__WHAT IS NEEDED__.
Quote the listing below in its entirety, omitting every image.

__INFORMATION SHOWN__.
>> BEGIN

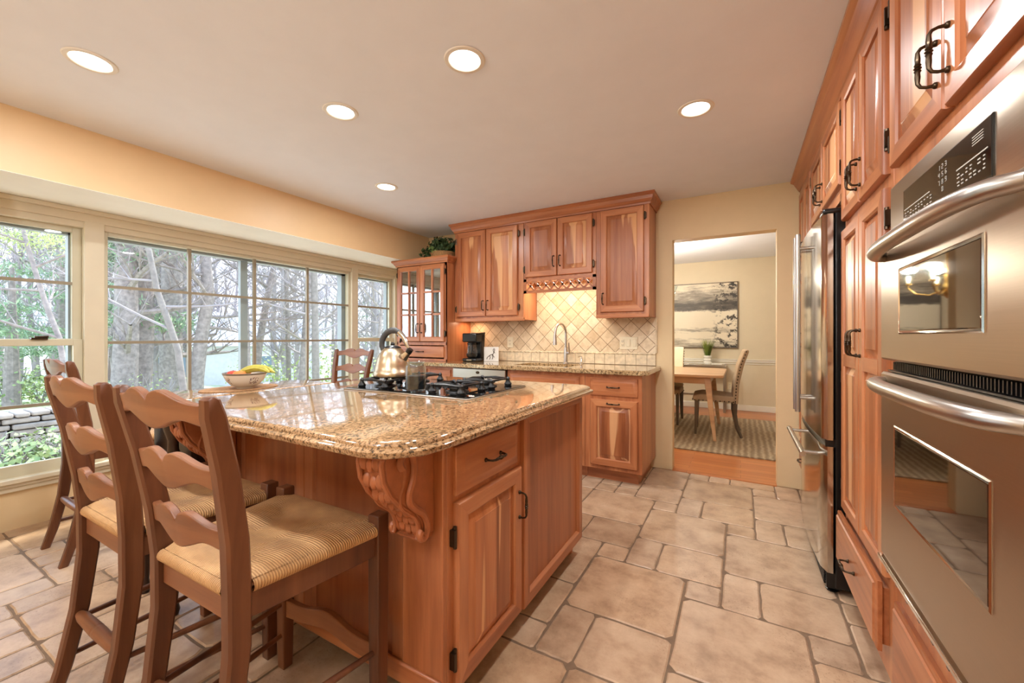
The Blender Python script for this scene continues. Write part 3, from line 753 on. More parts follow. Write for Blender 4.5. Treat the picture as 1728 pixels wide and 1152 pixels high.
# travelling +y, right side is +x: mirror so the moulding faces the room
for v in m.v: v.x = 2 * XF - v.x
tag(m.obj('crown_moulding', M['wood_y']), 'long cherry crown moulding under the ceiling over the right wall cabinets', 'moulding')
# refrigerator
t = thing('refrigerator', 'stainless steel french door refrigerator with black sides', 'refrigerator', (.66, 2.73, 0))
fy0, fy1, sp = 2.325, 3.125, 2.735
MB().box(.375, 1.02, fy0 + .005, fy1 - .005, .03, 1.755).obj('body', M['black'], t, world=True, bevel=.006)
m = MB(); m.box(.345, .40, fy0 + .01, fy1 - .01, .025, .095)
for k in range(5): m.box(.338, .346, fy0 + .03, fy1 - .03, .033 + k * .012, .038 + k * .012)
m.obj('base_grille', M['black'], t, world=True)
for yy in (fy0 + .05, fy1 - .05): MB().lathe([(.022, 0), (.025, .006), (.014, .012), (.012, .03)], (.37, yy, 0), 10).obj('foot', M['black'], t, world=True)
def fridge_door(ya, yb, z0, z1, name='door'):
    # front face gently bowed; outer vertical edges rounded
    n = 14; poly = []
    for i in range(n + 1):
        q = i / n; y = ya + (yb - ya) * q
        g = (y - (fy0 + fy1) / 2) / ((fy1 - fy0) / 2)
        x = .317 + .016 * g * g
        e = min(abs(y - fy0), abs(y - fy1))
        if e < .014: x += (.014 - sqrt(max(0, .014 ** 2 - (.014 - e) ** 2)))
        poly.append((x, y))
    poly += [(.368, yb), (.368, ya)]
    m = MB().prism(poly, z0, z1); return m.obj(name, M['steel_v'], t, world=True, smooth=True)
d1 = fridge_door(fy0, sp - .002, .705, 1.742); d2 = fridge_door(sp + .002, fy1, .705, 1.742)
d3 = fridge_door(fy0, fy1, .098, .675, 'freezer_drawer')
MB().box(.34, .39, fy0 + .01, fy1 - .01, .672, .708).obj('gasket', M['black'], t, world=True)
MB().box(.33, .42, fy0 + .0, fy0 + .10, 1.742, 1.768).obj('hinge_cover', M['black'], t, world=True, bevel=.01); MB().box(.33, .42, fy1 - .10, fy1, 1.742, 1.768).obj('hinge_cover', M['black'], t, world=True, bevel=.01)
def bar(d, p0, p1, axis):
    m = MB().tube([p0, p1], .0125, 14)
    for q in (.08, .92):
        c = Vector(p0).lerp(Vector(p1), q); m.tube([c, (.330, c.y, c.z)], .009, 10)
    m.obj('handle', M['steel_h'], d, world=True, smooth=True)
bar(d1, (.272, sp - .045, .77), (.272, sp - .045, 1.735), 'z'); bar(d2, (.272, sp + .045, .77), (.272, sp + .045, 1.735), 'z')
bar(d3, (.262, 2.385, .615), (.262, 3.02, .615), 'y')

# ================================================================== BACK WALL UPPERS
YF = 3.505
frB = lambda a, b, c: (a, YF - c, b)
DT = 2.285
t = thing('wall_cabinet', 'double door cherry wall cabinet left of the sink above the coffee maker', 'cabinet', (-2.27, 3.65, 1.34))
MB().box(-2.69, -1.852, YF, YB - .002, 1.345, ZC - .01).obj('body', M['wood'], t, world=True, bevel=.002)
MB().box(-2.69, -1.852, YF - .006, YF + .02, 1.335, 1.37).obj('light_rail', M['wood_x'], t, world=True, bevel=.004)
door(t, frB, -2.655, -2.287, 1.388, DT, handle=(-2.312, 1.50), hinges=(-2.663, 1, (1.47, DT - .09)))
door(t, frB, -2.280, -1.912, 1.388, DT, handle=(-2.255, 1.50), hinges=(-1.904, -1, (1.47, DT - .09)))
t = thing('wall_cabinet', 'short cherry wall cabinet above the sink with a pierced lattice valance', 'cabinet', (-1.49, 3.65, 1.74))
MB().box(-1.850, -1.122, YF, YB - .002, 1.735, ZC - .01).obj('body', M['wood'], t, world=True, bevel=.002)
door(t, frB, -1.828, -1.494, 1.752, DT, handle=(-1.522, 1.885), hinges=(-1.836, 1, (1.83, DT - .09)))
door(t, frB, -1.487, -1.152, 1.752, DT, handle=(-1.459, 1.885), hinges=(-1.144, -1, (1.83, DT - .09)))
# lattice valance: border and crossing slats with open gaps
m = MB(); a0, a1, b0, b1 = -1.85, -1.122, 1.60, 1.737
def bar2(m, fr, ax, az, bx, bz, wdt, c0, c1):
    d = Vector((bx - ax, bz - az)); L = d.length; d /= L; nn = Vector((-d.y, d.x)) * wdt / 2
    m.prism([(ax + nn.x, az + nn.y), (bx + nn.x, bz + nn.y), (bx - nn.x, bz - nn.y), (ax - nn.x, az - nn.y)], c0, c1, fr)
for q in ((a0, a1, b0, b0 + .026), (a0, a1, b1 - .026, b1), (a0, a0 + .03, b0, b1), (a1 - .03, a1, b0, b1)):
    m.box(q[0], q[1], YF - .002, YF + .018, q[2], q[3])
zz0, zz1 = b0 + .022, b1 - .022; n = 8; stp = (a1 - a0 - .06) / n
for k in range(n):
    x0 = a0 + .03 + k * stp; bar2(m, frB, x0, zz0, x0 + stp, zz1, .016, -.014, -.002); bar2(m, frB, x0, zz1, x0 + stp, zz0, .016, -.014, -.002)
m.obj('lattice_valance', M['wood_x'], t, world=True)
m = MB(); m.box(-1.83, -1.14, YF + .05, YF + .09, 1.715, 1.735); m.obj('under_cabinet_light', M['white'], t, world=True)
t = thing('wall_cabinet', 'tall single door cherry wall cabinet right of the sink', 'cabinet', (-.89, 3.65, 1.35))
MB().box(-1.120, -.664, YF, YB - .002, 1.350, ZC - .01).obj('body', M['wood'], t, world=True, bevel=.002)
MB().box(-1.120, -.664, YF - .006, YF + .02, 1.342, 1.372).obj('light_rail', M['wood_x'], t, world=True, bevel=.004)
door(t, frB, -1.078, -.706, 1.392, DT, handle=(-1.052, 1.51), hinges=(-.698, -1, (1.48, DT - .09)))
m = crown([(-2.69, YB - .002), (-2.69, YF), (-.664, YF), (-.664, YB - .002)], 2.29, ZC, .05)
cc = m
for v in cc.v: pass
tag(cc.obj('crown_moulding', M['wood_x']), 'cherry crown moulding along the top of the sink wall cabinets', 'moulding')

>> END

__EXPECTED ANSWER__.
The Blender Python script for this scene continues. Write part 3, from line 753 on. More parts follow. Write for Blender 4.5. Treat the picture as 1728 pixels wide and 1152 pixels high.
# travelling +y, right side is +x: mirror so the moulding faces the room
for v in m.v: v.x = 2 * XF - v.x
tag(m.obj('crown_moulding', M['wood_y']), 'long cherry crown moulding under the ceiling over the right wall cabinets', 'moulding')
# refrigerator
t = thing('refrigerator', 'stainless steel french door refrigerator with black sides', 'refrigerator', (.66, 2.73, 0))
fy0, fy1, sp = 2.325, 3.125, 2.735
MB().box(.375, 1.02, fy0 + .005, fy1 - .005, .03, 1.755).obj('body', M['black'], t, world=True, bevel=.006)
m = MB(); m.box(.345, .40, fy0 + .01, fy1 - .01, .025, .095)
for k in range(5): m.box(.338, .346, fy0 + .03, fy1 - .03, .033 + k * .012, .038 + k * .012)
m.obj('base_grille', M['black'], t, world=True)
for yy in (fy0 + .05, fy1 - .05): MB().lathe([(.022, 0), (.025, .006), (.014, .012), (.012, .03)], (.37, yy, 0), 10).obj('foot', M['black'], t, world=True)
def fridge_door(ya, yb, z0, z1, name='door'):
    # front face gently bowed; outer vertical edges rounded
    n = 14; poly = []
    for i in range(n + 1):
        q = i / n; y = ya + (yb - ya) * q
        g = (y - (fy0 + fy1) / 2) / ((fy1 - fy0) / 2)
        x = .317 + .016 * g * g
        e = min(abs(y - fy0), abs(y - fy1))
        if e < .014: x += (.014 - sqrt(max(0, .014 ** 2 - (.014 - e) ** 2)))
        poly.append((x, y))
    poly += [(.368, yb), (.368, ya)]
    m = MB().prism(poly, z0, z1); return m.obj(name, M['steel_v'], t, world=True, smooth=True)
d1 = fridge_door(fy0, sp - .002, .705, 1.742); d2 = fridge_door(sp + .002, fy1, .705, 1.742)
d3 = fridge_door(fy0, fy1, .098, .675, 'freezer_drawer')
MB().box(.34, .39, fy0 + .01, fy1 - .01, .672, .708).obj('gasket', M['black'], t, world=True)
MB().box(.33, .42, fy0 + .0, fy0 + .10, 1.742, 1.768).obj('hinge_cover', M['black'], t, world=True, bevel=.01); MB().box(.33, .42, fy1 - .10, fy1, 1.742, 1.768).obj('hinge_cover', M['black'], t, world=True, bevel=.01)
def bar(d, p0, p1, axis):
    m = MB().tube([p0, p1], .0125, 14)
    for q in (.08, .92):
        c = Vector(p0).lerp(Vector(p1), q); m.tube([c, (.330, c.y, c.z)], .009, 10)
    m.obj('handle', M['steel_h'], d, world=True, smooth=True)
bar(d1, (.272, sp - .045, .77), (.272, sp - .045, 1.735), 'z'); bar(d2, (.272, sp + .045, .77), (.272, sp + .045, 1.735), 'z')
bar(d3, (.262, 2.385, .615), (.262, 3.02, .615), 'y')

# ================================================================== BACK WALL UPPERS
YF = 3.505
frB = lambda a, b, c: (a, YF - c, b)
DT = 2.285
t = thing('wall_cabinet', 'double door cherry wall cabinet left of the sink above the coffee maker', 'cabinet', (-2.27, 3.65, 1.34))
MB().box(-2.69, -1.852, YF, YB - .002, 1.345, ZC - .01).obj('body', M['wood'], t, world=True, bevel=.002)
MB().box(-2.69, -1.852, YF - .006, YF + .02, 1.335, 1.37).obj('light_rail', M['wood_x'], t, world=True, bevel=.004)
door(t, frB, -2.655, -2.287, 1.388, DT, handle=(-2.312, 1.50), hinges=(-2.663, 1, (1.47, DT - .09)))
door(t, frB, -2.280, -1.912, 1.388, DT, handle=(-2.255, 1.50), hinges=(-1.904, -1, (1.47, DT - .09)))
t = thing('wall_cabinet', 'short cherry wall cabinet above the sink with a pierced lattice valance', 'cabinet', (-1.49, 3.65, 1.74))
MB().box(-1.850, -1.122, YF, YB - .002, 1.735, ZC - .01).obj('body', M['wood'], t, world=True, bevel=.002)
door(t, frB, -1.828, -1.494, 1.752, DT, handle=(-1.522, 1.885), hinges=(-1.836, 1, (1.83, DT - .09)))
door(t, frB, -1.487, -1.152, 1.752, DT, handle=(-1.459, 1.885), hinges=(-1.144, -1, (1.83, DT - .09)))
# lattice valance: border and crossing slats with open gaps
m = MB(); a0, a1, b0, b1 = -1.85, -1.122, 1.60, 1.737
def bar2(m, fr, ax, az, bx, bz, wdt, c0, c1):
    d = Vector((bx - ax, bz - az)); L = d.length; d /= L; nn = Vector((-d.y, d.x)) * wdt / 2
    m.prism([(ax + nn.x, az + nn.y), (bx + nn.x, bz + nn.y), (bx - nn.x, bz - nn.y), (ax - nn.x, az - nn.y)], c0, c1, fr)
for q in ((a0, a1, b0, b0 + .026), (a0, a1, b1 - .026, b1), (a0, a0 + .03, b0, b1), (a1 - .03, a1, b0, b1)):
    m.box(q[0], q[1], YF - .002, YF + .018, q[2], q[3])
zz0, zz1 = b0 + .022, b1 - .022; n = 8; stp = (a1 - a0 - .06) / n
for k in range(n):
    x0 = a0 + .03 + k * stp; bar2(m, frB, x0, zz0, x0 + stp, zz1, .016, -.014, -.002); bar2(m, frB, x0, zz1, x0 + stp, zz0, .016, -.014, -.002)
m.obj('lattice_valance', M['wood_x'], t, world=True)
m = MB(); m.box(-1.83, -1.14, YF + .05, YF + .09, 1.715, 1.735); m.obj('under_cabinet_light', M['white'], t, world=True)
t = thing('wall_cabinet', 'tall single door cherry wall cabinet right of the sink', 'cabinet', (-.89, 3.65, 1.35))
MB().box(-1.120, -.664, YF, YB - .002, 1.350, ZC - .01).obj('body', M['wood'], t, world=True, bevel=.002)
MB().box(-1.120, -.664, YF - .006, YF + .02, 1.342, 1.372).obj('light_rail', M['wood_x'], t, world=True, bevel=.004)
door(t, frB, -1.078, -.706, 1.392, DT, handle=(-1.052, 1.51), hinges=(-.698, -1, (1.48, DT - .09)))
m = crown([(-2.69, YB - .002), (-2.69, YF), (-.664, YF), (-.664, YB - .002)], 2.29, ZC, .05)
cc = m
for v in cc.v: pass
tag(cc.obj('crown_moulding', M['wood_x']), 'cherry crown moulding along the top of the sink wall cabinets', 'moulding')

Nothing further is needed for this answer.